For decades, Melanie Winckler, 51, was a prostitute who worked for just one man, her pimp — a man whose name she doesn’t dare mention out of fear of retaliation or just bad karma.

The Las Vegas woman’s story illustrates the path many women take in entering the sex trade: trust in a man who deceives them, sexually degrades them and uses violence or fear to keep them from leaving.

It all started innocently enough for Winckler. A 19-year-old from a middle-class family in Los Angeles, she met the man in the 1980s, and the two dated for a while.

He told her he was a real estate agent, a businessman. Then he took her to see one of his properties in Lake Elsinore, Calif. En route, he posed the craziest question: “Have you ever had sex for money?”

“Never,” she answered, then added a joke. “Why, you gonna give me some?”

That’s when he backhanded her across the face. Hard.

There was silence the rest of the way.

The house on the lake was dark when they arrived. The power was shut off, and there was no phone. She was confused. Then he yelled, “Did you order the pizza yet?”

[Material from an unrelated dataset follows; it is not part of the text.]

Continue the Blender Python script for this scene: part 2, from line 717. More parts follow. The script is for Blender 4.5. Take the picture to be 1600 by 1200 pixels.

Suddenly several men emerged from different rooms. They took turns having violent sex with her, an experience that haunts her to this day. She can barely talk about it, and when she does, the words come in a survivor’s monotone, as if she fears that in elaborating on the attack, she will have to relive it.

The next morning, she was blindfolded, tied up and placed in the backseat of his car while he drove to Las Vegas, where she would begin a life turning tricks and handing her pimp the money.

She learned quickly to stay with him, because he never beat her really hard, at least not to the extent that other pimps beat their “hos,” she said.

“He was the one and only,” she said. “He never sold me to anyone else, and I never chose anybody else. I saw the broken limbs. I learned quick I didn’t want to get beat. The most I ever got was a bruise, maybe, a fat lip, a bloody nose. I can thank him for that.”

Thank him?

“I could have left plenty of times,’’ she said. “But there was a sense of helplessness. That’s what keeps you there, that sense of hopelessness.”

She broke free from the man in early 2000, while he was serving prison time in Florida for a crime unrelated to prostitution.

But hope didn’t return until she met Dan Winckler, a pastor at Casa de Luz, a house of worship in Naked City, a low-income neighborhood in the shadow of the Stratosphere.

They said their vows atop Mount Charleston in November 2009, and now she helps the homeless and spreads The Word.

“If it weren’t for the Lord and Dan,” she says, “I don’t know where I’d be.”

Said Dan, “It’s a tough life she lived through, and it’s almost with us every day, but Jesus has helped see us through it.”